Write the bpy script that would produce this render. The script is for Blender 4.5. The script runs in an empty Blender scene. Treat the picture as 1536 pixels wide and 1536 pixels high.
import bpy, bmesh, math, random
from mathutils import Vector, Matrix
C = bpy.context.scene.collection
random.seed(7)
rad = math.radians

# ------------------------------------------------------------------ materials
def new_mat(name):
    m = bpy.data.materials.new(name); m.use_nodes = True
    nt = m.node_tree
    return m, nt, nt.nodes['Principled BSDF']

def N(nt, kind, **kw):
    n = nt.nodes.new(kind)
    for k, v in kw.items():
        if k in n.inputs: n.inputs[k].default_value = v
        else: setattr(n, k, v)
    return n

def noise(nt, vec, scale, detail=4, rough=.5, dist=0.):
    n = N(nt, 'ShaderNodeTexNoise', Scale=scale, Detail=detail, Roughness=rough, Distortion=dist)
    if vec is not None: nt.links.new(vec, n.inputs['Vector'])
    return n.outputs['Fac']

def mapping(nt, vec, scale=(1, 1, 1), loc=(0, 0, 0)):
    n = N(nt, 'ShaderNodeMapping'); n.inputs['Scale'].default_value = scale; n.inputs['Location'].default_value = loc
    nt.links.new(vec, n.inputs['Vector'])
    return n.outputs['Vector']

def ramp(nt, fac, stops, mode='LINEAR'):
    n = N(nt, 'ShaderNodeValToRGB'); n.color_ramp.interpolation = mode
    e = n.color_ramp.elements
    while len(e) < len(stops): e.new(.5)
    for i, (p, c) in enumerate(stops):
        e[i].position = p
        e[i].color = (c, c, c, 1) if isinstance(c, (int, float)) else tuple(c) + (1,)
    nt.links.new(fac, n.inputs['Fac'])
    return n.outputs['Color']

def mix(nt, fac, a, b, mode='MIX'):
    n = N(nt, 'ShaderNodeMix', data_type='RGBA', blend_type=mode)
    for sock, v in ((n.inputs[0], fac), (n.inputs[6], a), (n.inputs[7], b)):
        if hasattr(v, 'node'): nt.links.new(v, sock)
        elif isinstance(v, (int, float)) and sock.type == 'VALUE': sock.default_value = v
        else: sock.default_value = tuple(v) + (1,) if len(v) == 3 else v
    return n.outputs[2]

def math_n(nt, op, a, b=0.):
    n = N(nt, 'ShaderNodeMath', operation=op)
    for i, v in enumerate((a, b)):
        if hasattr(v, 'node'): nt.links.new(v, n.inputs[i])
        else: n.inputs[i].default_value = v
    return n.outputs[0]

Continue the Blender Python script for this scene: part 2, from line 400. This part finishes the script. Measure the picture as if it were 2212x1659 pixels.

Your objective:
Each line above must be reproduced exactly as it stands.

Reply to the task:
Write the bpy script that would produce this render. The script is for Blender 4.5. The script runs in an empty Blender scene. Treat the picture as 1536 pixels wide and 1536 pixels high.
import bpy, bmesh, math, random
from mathutils import Vector, Matrix
C = bpy.context.scene.collection
random.seed(7)
rad = math.radians

# ------------------------------------------------------------------ materials
def new_mat(name):
    m = bpy.data.materials.new(name); m.use_nodes = True
    nt = m.node_tree
    return m, nt, nt.nodes['Principled BSDF']

def N(nt, kind, **kw):
    n = nt.nodes.new(kind)
    for k, v in kw.items():
        if k in n.inputs: n.inputs[k].default_value = v
        else: setattr(n, k, v)
    return n

def noise(nt, vec, scale, detail=4, rough=.5, dist=0.):
    n = N(nt, 'ShaderNodeTexNoise', Scale=scale, Detail=detail, Roughness=rough, Distortion=dist)
    if vec is not None: nt.links.new(vec, n.inputs['Vector'])
    return n.outputs['Fac']

def mapping(nt, vec, scale=(1, 1, 1), loc=(0, 0, 0)):
    n = N(nt, 'ShaderNodeMapping'); n.inputs['Scale'].default_value = scale; n.inputs['Location'].default_value = loc
    nt.links.new(vec, n.inputs['Vector'])
    return n.outputs['Vector']

def ramp(nt, fac, stops, mode='LINEAR'):
    n = N(nt, 'ShaderNodeValToRGB'); n.color_ramp.interpolation = mode
    e = n.color_ramp.elements
    while len(e) < len(stops): e.new(.5)
    for i, (p, c) in enumerate(stops):
        e[i].position = p
        e[i].color = (c, c, c, 1) if isinstance(c, (int, float)) else tuple(c) + (1,)
    nt.links.new(fac, n.inputs['Fac'])
    return n.outputs['Color']

def mix(nt, fac, a, b, mode='MIX'):
    n = N(nt, 'ShaderNodeMix', data_type='RGBA', blend_type=mode)
    for sock, v in ((n.inputs[0], fac), (n.inputs[6], a), (n.inputs[7], b)):
        if hasattr(v, 'node'): nt.links.new(v, sock)
        elif isinstance(v, (int, float)) and sock.type == 'VALUE': sock.default_value = v
        else: sock.default_value = tuple(v) + (1,) if len(v) == 3 else v
    return n.outputs[2]

def math_n(nt, op, a, b=0.):
    n = N(nt, 'ShaderNodeMath', operation=op)
    for i, v in enumerate((a, b)):
        if hasattr(v, 'node'): nt.links.new(v, n.inputs[i])
        else: n.inputs[i].default_value = v
    return n.outputs[0]

Continue the Blender Python script for this scene: part 2, from line 400. This part finishes the script. Measure the picture as if it were 2212x1659 pixels.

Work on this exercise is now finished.